Alfred Dogbé. Alfred, tu m’as accueilli à Niamey le 7 mai 2003. Ces cinq premiers jours d’atelier (20 acteurs), de rencontres, de discussions vécus ensemble et menés tambour battant avec la complicité active de Laurent Clavel et de Sylvie Guellé ont fondé un acte et un projet. Cet acte et ce projet se sont développés en Bretagne et ensuite en Afrique de décembre 2003 à avril 2004. Tu as écrit À l'étroit, une pièce d’identité poignante que Charline a mise en scène avec finesse à Saint-Brieuc — bel espace rouge de Bénédicte — et que nous avons jouée tout au long de ces mois de tournée. Cette année, Charline et Bénédicte t’ont demandé d’écrire la suite de À l'étroit, d’écrire le deuxième volet de cette histoire de partage des corps. Tu donnes toujours le sentiment d’être immergé (noyé ?) dans une multitude de textes en cours, de mises en scène, de voyages… pourtant tu l’as écrite cette deuxième partie de À l'étroit. Et hop c’est reparti pour un tour. Une nouvelle fois, en 2005, on a entendu au Niger et au Burkina Faso la voix déchirée d’Alfred Dogbé, on a vu sur les planches les acteurs nigériens, burkinabés, béninois des spectacles et des ateliers Pièces d’Identités. Le 8 avril, j’ai vu surgir au Théâtre National de la Colline Charline et Bénédicte, maigres et africaines, encore incertaines d’être réellement en France. Deux fantômes presque. Après la représentation d’Animal, dans la cafétaria du Théâtre de la Colline la fête sensible d’une communauté invisible dont une partie des membres se retrouvent : Wakeu, Martin, Ese, Mathieu, Kouam, Charline, Bénédicte, Gianni.

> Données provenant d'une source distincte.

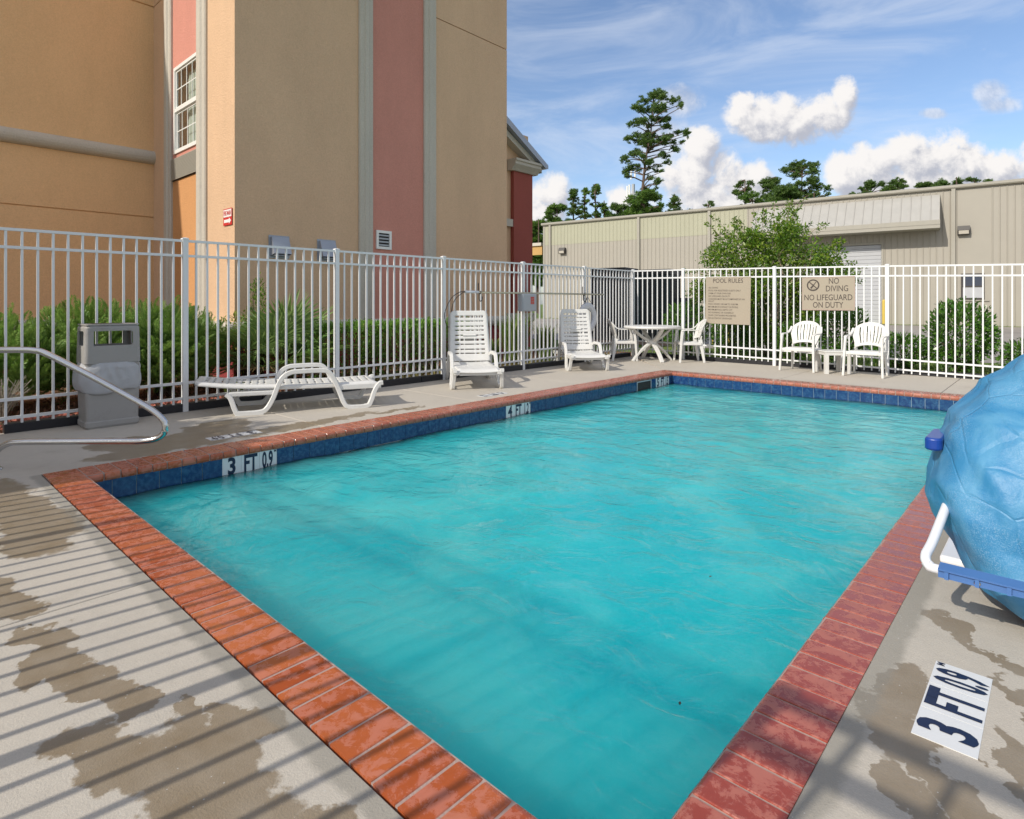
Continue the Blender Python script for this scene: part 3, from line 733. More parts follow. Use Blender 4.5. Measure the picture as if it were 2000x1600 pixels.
# left wall panels with grooves
for z0, z1 in ((.9, 2.922), (2.945, 7.19), (7.215, HT)): hp('wall_panel', MB().box(LX-.03, LX, -14, CY, z0, z1), M['gold'])
def bull(cx, cz, r, k=9): return [(cx+r*math.sin(math.pi*i/k), cz-r*math.cos(math.pi*i/k)) for i in range(k+1)]
mb = MB()
P2 = [(a, b_) for a, b_ in bull(LX, 4.14, .135)]
vs = []
n = len(P2)
mb.add([(p[0], -14, p[1]) for p in P2]+[(p[0], CY, p[1]) for p in P2], [tuple(range(n)), tuple(range(n, 2*n))[::-1]]+[(i, (i+1) % n, n+(i+1) % n, n+i) for i in range(n)])
hp('band_moulding', mb, M['trim'], smooth=False)
# base: red plinth and round moulding with mitred corner
hp('plinth', MB().box(WX-.03, WX+.03, CY-.03, 10.40, -.05, .70), M['base'])
hp('plinth', MB().box(LX, WX-.03, CY-.03, CY+.03, -.05, .70), M['base'])
hp('plinth', MB().box(LX-.03, LX+.03, -14, CY-.03, -.05, .70), M['base'])
path = [(LX, -14), (LX, CY), (WX, CY), (WX, 10.42)]
offs = lambda d: [(LX+d, -14), (LX+d, CY-d), (WX+d, CY-d), (WX+d, 10.42)]
secs = [(0, .68)]+[(.05+.115*math.sin(math.pi*i/8), .785-.105*math.cos(math.pi*i/8)) for i in range(9)]+[(0, .9)]
vs = []; ncol = len(secs)
for j in range(4):
    for d, z in secs: p = offs(d)[j]; vs.append((p[0], p[1], z))
fs = [(j*ncol+i, j*ncol+i+1, (j+1)*ncol+i+1, (j+1)*ncol+i) for j in range(3) for i in range(ncol-1)]+[tuple(range(ncol)), tuple(range(3*ncol, 4*ncol))[::-1]]
hp('base_moulding', MB().add(vs, fs), M['trim'])
# window
wf = MB(); x0, x1, z0, z1 = -12.36, -11.17, 4.0, 5.62; yq = CY-.03
wf.box(x0, x0+.06, yq, CY+.03, z0, z1).box(x1-.06, x1, yq, CY+.03, z0, z1).box(x0+.06, x1-.06, yq, CY+.03, z0, z0+.06).box(x0+.06, x1-.06, yq, CY+.03, z1-.06, z1).box(x0+.06, x1-.06, yq+.005, CY+.03, 4.78, 4.84)
wf = hp('window', wf, M['vinyl'])
def sub(name, mb, m, par): return mb.obj(name, m, par, world=True)
for za, zb, yy in ((4.06, 4.78, .03), (4.84, 5.56, .015)):
    xa, xb = x0+.06, x1-.06
    s_ = MB().box(xa, xa+.035, CY+yy-.02, CY+yy, za, zb).box(xb-.035, xb, CY+yy-.02, CY+yy, za, zb).box(xa+.035, xb-.035, CY+yy-.02, CY+yy, za, za+.035).box(xa+.035, xb-.035, CY+yy-.02, CY+yy, zb-.035, zb)
    sub('sash', s_, M['vinyl'], wf)
    sub('pane', MB().box(xa+.03, xb-.03, CY+yy-.012, CY+yy-.008, za+.03, zb-.03), M['glass'], wf)
    for i in range(1, 4): xx = xa+(xb-xa)*i/4; sub('muntin', MB().box(xx-.009, xx+.009, CY+yy-.018, CY+yy-.0125, za+.036, zb-.036), M['vinyl'], wf)
    zz = (za+zb)/2; sub('muntin', MB().box(xa+.036, xb-.036, CY+yy-.0182, CY+yy-.0127, zz-.009, zz+.009), M['vinyl'], wf)
# the room behind the pane: dark recess, blinds
sub('blind', MB().box(x0+.25, x1-.02, CY+.15, CY+.155, z0+.05, z1-.1), M['blind'], wf)
for i in range(9):
    xx = x0+.36+i*.09; sub('blind_vane', MB().box(xx, xx+.075, CY+.125, CY+.13, z0+.08, z1-.16), M['blind'], wf)
# air-conditioner grille under the window
gr = hp('wall_grille', MB().box(-12.47, -11.2, CY-.01, CY+.02, 3.50, 3.91), M['screen'])
for i in range(17):
    z = 3.512+i*.0235; sub('slat', MB().add([(-12.46, CY-.045, z), (-11.2, CY-.045, z), (-11.2, CY-.012, z+.012), (-12.46, CY-.012, z+.012), (-12.46, CY-.045, z+.017), (-11.2, CY-.045, z+.017), (-11.2, CY-.012, z+.020), (-12.46, CY-.012, z+.020)], [(0,1,2,3),(4,7,6,5),(0,4,5,1),(1,5,6,2),(2,6,7,3),(3,7,4,0)]), M['ware_trim'], gr)
# hooded vents and louvre on the main wall
for ya in (4.62, 5.50):
    h_ = MB().add([(WX, ya, 1.98), (WX, ya+.30, 1.98), (WX, ya+.30, 2.30), (WX, ya, 2.30), (WX+.16, ya, 2.02), (WX+.16, ya+.30, 2.02), (WX+.06, ya+.30, 2.30), (WX+.06, ya, 2.30)], [(0, 1, 2, 3), (3, 2, 6, 7), (7, 6, 5, 4), (0, 3, 7, 4), (1, 5, 6, 2)])
    h_ = hp('vent_hood', h_, M['fascia'])
    sub('vent_flange', MB().box(WX, WX+.012, ya-.03, ya+.33, 1.95, 2.33).box(WX+.012, WX+.15, ya+.02, ya+.28, 1.985, 1.995), M['fascia'], h_)
lv = hp('louvre_vent', MB().box(WX, WX+.03, 6.70, 6.75, 2.24, 2.60).box(WX, WX+.03, 7.0, 7.05, 2.24, 2.60).box(WX, WX+.03, 6.75, 7.0, 2.24, 2.29).box(WX, WX+.03, 6.75, 7.0, 2.55, 2.60), M['vinyl'])
sub('louvre_back', MB().box(WX, WX+.004, 6.75, 7.0, 2.29, 2.55), M['dark'], lv)
for i in range(4):
    z = 2.305+i*.062; sub('slat', MB().box(WX+.006, WX+.026, 6.755, 6.995, z, z+.03), M['grey'], lv)
# far gabled wing
wg = -11.0
hp('wing_wall', MB().box(-16, wg-.12, 10.6, 12.78, -.05, 5.9), M['tan'])
hp('wing_panel', MB().box(-16, wg, 12.05, 12.83, -.05, 4.80), M['red'])
hp('wing_band', MB().box(wg-.12, wg-.02, 10.6, 12.045, 3.28, 3.48), M['trim'])
hp('wing_moulding', MB().box(wg-.12, wg+.05, 10.6, 12.9, .70, .92), M['trim'])
hp('cornice', MB().prism([(wg-.1, 4.80), (wg+.06, 4.80), (wg+.11, 4.86), (wg+.20, 4.95), (wg+.20, 5.02), (wg+.24, 5.04), (wg+.24, 5.10), (wg-.1, 5.10)], 'y', 11.9, 12.98), M['trim'])
rk = MB().add([(x, y, z) for x in (wg-.15, wg+.12) for y, z in ((10.3, 6.55), (13.1, 5.02), (13.1, 4.88), (10.3, 6.35))], [(0,1,2,3),(7,6,5,4),(0,4,5,1),(1,5,6,2),(2,6,7,3),(3,7,4,0)])
hp('rake_soffit', rk, M['trim'])
rk = MB().add([(x, y, z) for x in (-16, wg+.26) for y, z in ((9.9, 7.05), (13.22, 5.10), (13.22, 5.0), (13.1, 5.0), (9.9, 6.85))], [(0,1,2,3,4),(9,8,7,6,5),(0,5,6,1),(1,6,7,2),(2,7,8,3),(3,8,9,4),(4,9,5,0)])
hp('roof', rk, M['fascia'])
# FIRE MAIN sign
fs_ = thing('fire_main_sign', (-9.93, CY-.012, 2.59), 'small red and white FIRE MAIN sign with arrow on the tan hotel corner', 'sign')
MB().box(-.165, .165, -.006, 0, -.135, .135).obj('plate', M['signred'], fs_)
MB().box(-.15, .15, -.0085, -.006, .0, .12).obj('plate_field', M['signwhite'], fs_)
tm = text_mb('FIRE MAIN', .10, .6, .003); MB().add([(v[0], -.0098, v[1]+.058) for v in tm.v], tm.f).obj('lettering', M['signred'], fs_)
MB().prism([(-.13, -.09), (.06, -.09), (.06, -.115), (.14, -.065), (.06, -.015), (.06, -.04), (-.13, -.04)], 'y', -.0085, -.006).obj('arrow', M['signwhite'], fs_)
# fire department connection
fc = thing('fire_hose_connection', (-12.0, CY-.1, .95), 'small twin hose connection standing behind the junipers by the hotel wall', 'fitting')
MB().tube([(0, 0, -.95), (0, 0, .0)], .05, 10).obj('pipe', M['brass'], fc, smooth=True)
MB().tube([(0, 0, 0), (-.13, -.1, .08)], .05, 10).tube([(0, 0, 0), (.13, -.1, .08)], .05, 10).obj('branch', M['brass'], fc, smooth=True)
for sx in (-1, 1): MB().tube([(sx*.13, -.1, .08), (sx*.17, -.13, .105)], .065, 12).obj('cap', M['dark'], fc)

# low utility building left of the frame: its shade covers the deck by the trash can
ub = thing('utility_building', (-6.8, -2.6, 0), 'low tan stucco utility building whose shade falls over the trash can', 'building')
MB().box(-7.5, -5.55, -3.6, -2.1, -.03, 2.80).obj('wall', M['tan'], ub, world=True)
MB().box(-7.58, -5.47, -3.7, -2.0, 2.80, 2.92).obj('roof', M['fascia'], ub, world=True)
MB().box(-6.9, -6.0, -2.098, -2.06, 0, 2.05).obj('door', M['trim'], ub, world=True)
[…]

Le 8 avril les points de vue sur Animal, À l'étroit, Pièces d'identités se croisent sur les banquettes de la Colline. À Ouaga, Monique continue de mettre en scène avec la troupe d’acteurs burkinabé et nigériens les apparitions de Fenêtres et Fantômes. Le 14 avril il y aura une nouvelle représentation de Fenêtres et fantômes au Burkina Faso.